E.P.A. Proposes First Limits on Climate Pollution From Existing Power Plants
Burning oil drilled at the Willow site would emit an estimated 280 million tons of planet-warming carbon dioxide, according to the White House. The new rules on power plants would lower emissions by 617 million tons between 2028 and 2042, according to the E.P.A. Adding the other proposed E.P.A. regulations would bring the total amount of eliminated emissions to 15 billion tons by 2055 — roughly the amount of pollution generated by the entire United States economy over three years. Several analyses have projected that the Inflation Reduction Act will cut emissions by at least another billion tons by 2030.
That could put the nation on track to meet Mr. Biden’s pledge that the United States would cut its greenhouse gases in half by 2030 and stop adding carbon dioxide to the atmosphere altogether by 2050, although analysts point out that more policies will need to be enacted to reach the latter target.
That is the action required of all major industrialized countries, scientists say, to keep average global temperatures from increasing by 1.5 degrees Celsius (2.7 degrees Fahrenheit), compared with preindustrial levels. Beyond that point, the effects of catastrophic heat waves, flooding, drought, crop failure and species extinction would become significantly harder for humanity to handle. The planet has already warmed by an average of 1.1 degrees Celsius.

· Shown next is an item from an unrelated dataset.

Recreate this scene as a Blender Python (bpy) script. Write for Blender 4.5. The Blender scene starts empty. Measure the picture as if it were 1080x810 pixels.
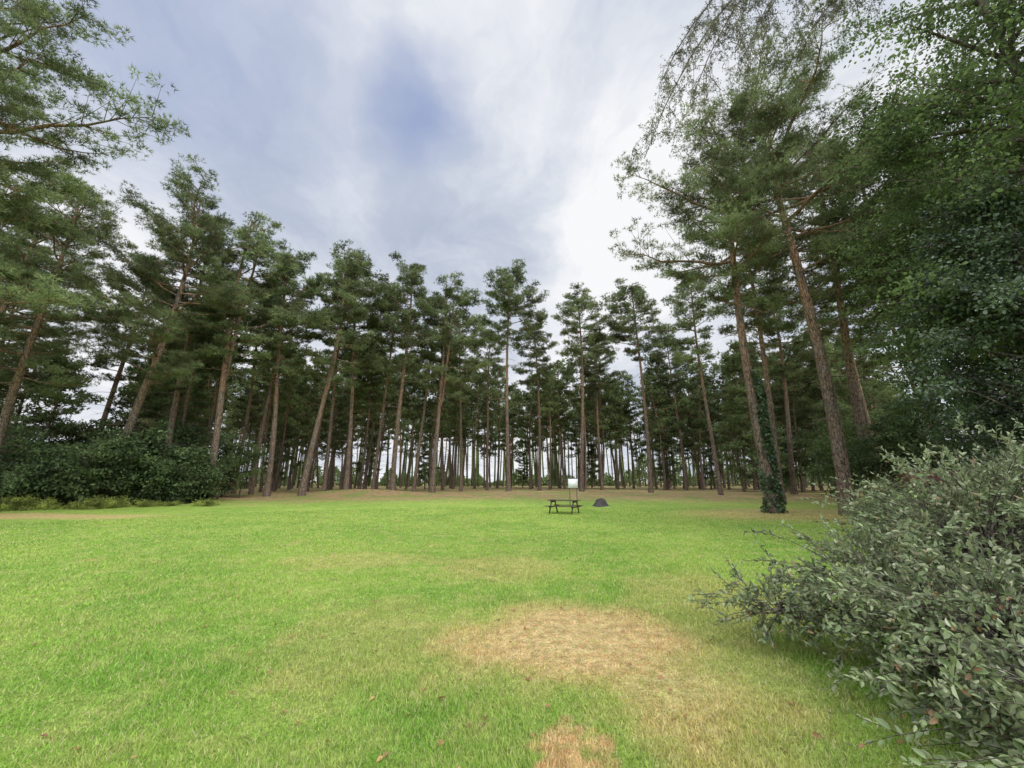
import bpy, math, numpy as np
from mathutils import Vector
sc=bpy.context.scene
COL=sc.collection
TH=math.radians(13.8); CH=1.6; F=420.0
# ---------------------------------------------------------------- helpers
def gz(x,y):
    x=np.asarray(x,float); y=np.asarray(y,float)
    t=np.clip((y-20)/24,0,1); t=t*t*(3-2*t)
    z=0.5*t+0.03*np.sin(x*.45+1)*np.sin(y*.38)+0.02*np.sin(x*1.1)*np.cos(y*.9+2)
    z=z+0.5*np.exp(-(((x+14)/6)**2+((y-38)/2.6)**2))
    z=z+0.25*np.exp(-(((x-3)/7)**2+((y-41)/3)**2))
    return z
def ray(px,py):
    a,b=px-540,405-py
    return np.array([a,F*math.cos(TH)-b*math.sin(TH),F*math.sin(TH)+b*math.cos(TH)])
def site(px,py,H):            # where a tree of height H stands whose top is seen along this bearing
    r=ray(px,py); s=(H-CH+.4)/r[2]
    return r[0]*s,r[1]*s
def nrm(v): return v/(np.linalg.norm(v,axis=-1,keepdims=True)+1e-9)

class MB:
    def __init__(s): s.v=[];s.f=[];s.k=[];s.n=0
    def add(s,v,f):
        v=np.asarray(v,float);f=np.asarray(f,int)
        s.v.append(v);s.f.append((f+s.n));s.n+=len(v)
    def mesh(s,name,mat,smooth=False):
        me=bpy.data.meshes.new(name)
        V=np.concatenate(s.v)
        loops=np.concatenate([f.ravel() for f in s.f])
        tot=np.concatenate([np.full(len(f),f.shape[1]) for f in s.f])
        st=np.concatenate([[0],np.cumsum(tot)[:-1]])
        me.vertices.add(len(V)); me.vertices.foreach_set("co",V.astype(np.float32).ravel())
        me.loops.add(len(loops)); me.loops.foreach_set("vertex_index",loops.astype(np.int32))
        me.polygons.add(len(tot)); me.polygons.foreach_set("loop_start",st.astype(np.int32))
        if smooth: me.polygons.foreach_set("use_smooth",np.ones(len(tot),bool))
        me.update(calc_edges=True); me.validate()
        me.materials.append(mat)
        return me
def tube(mb,P,R,sides=5):
    P=np.asarray(P,float);R=np.asarray(R,float);n=len(P)
    T=np.gradient(P,axis=0);T=nrm(T)
    ref=np.array([0,0,1.]) if abs(T[0][2])<.8 else np.array([1.,0,0])
    U=nrm(np.cross(T,ref));W=np.cross(T,U)
    a=np.arange(sides)*2*math.pi/sides
    V=P[:,None]+R[:,None,None]*(np.cos(a)[None,:,None]*U[:,None]+np.sin(a)[None,:,None]*W[:,None])
    i=np.arange(n-1)[:,None]*sides;j=np.arange(sides)[None];k=(j+1)%sides
    q=np.stack([i+j,i+k,i+k+sides,i+j+sides],-1).reshape(-1,4)
    mb.add(V.reshape(-1,3),q)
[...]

“Each of these several regulations from the E.P.A. are contributing to the whole picture that is necessary to steer this ocean liner away from the worst climate disaster,” said Dallas Burtraw, an economist with Resources for the Future, a nonpartisan research organization that focuses on energy and environmental policy.

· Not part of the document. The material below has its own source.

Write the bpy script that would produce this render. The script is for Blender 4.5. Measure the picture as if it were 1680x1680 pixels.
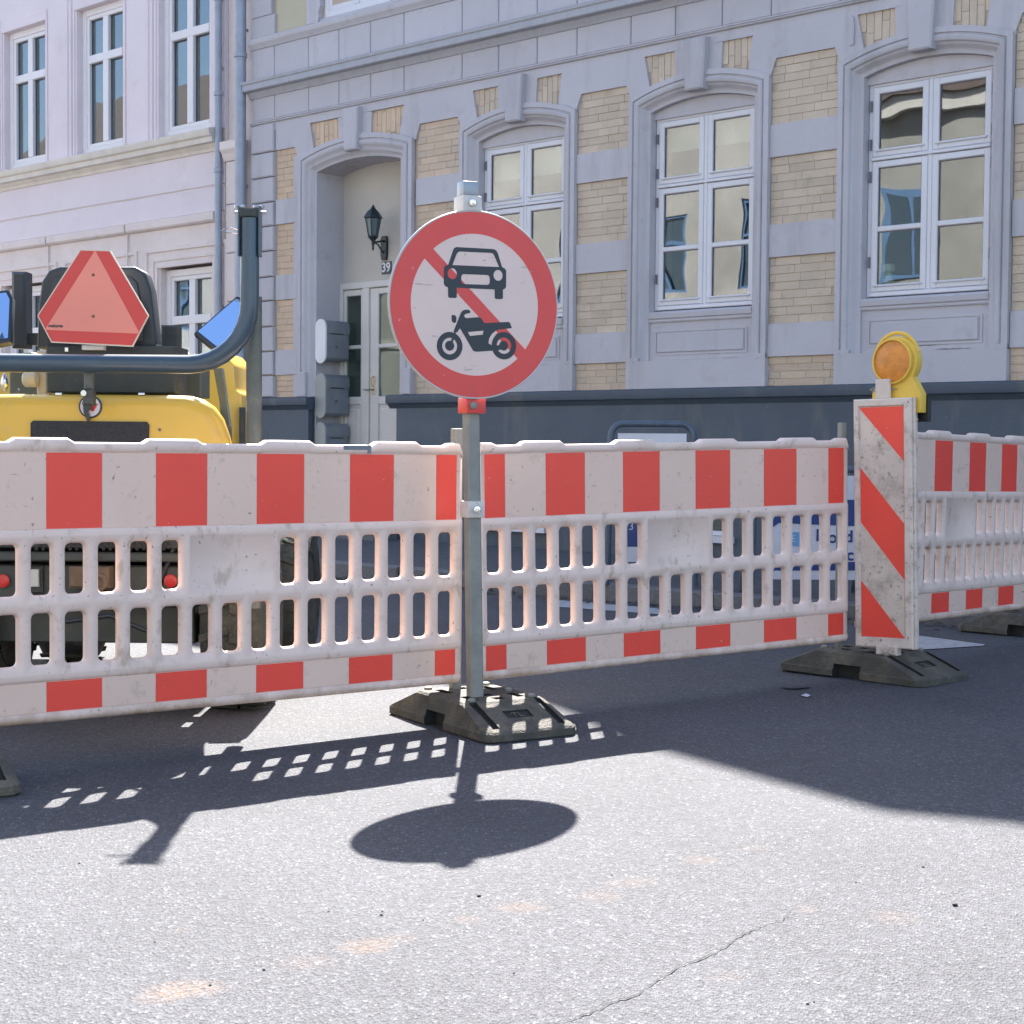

E.P.A. officials say the proposed regulations are designed to offer flexibility to industry and ensure that the lights remain on and that electricity bills will not soar. For example, coal plants that are already scheduled to retire before 2032 may not have to install new pollution controls like carbon capture technology. About a quarter of operating coal-fired power plants are already scheduled to retire by 2029, according to the Energy Information Administration.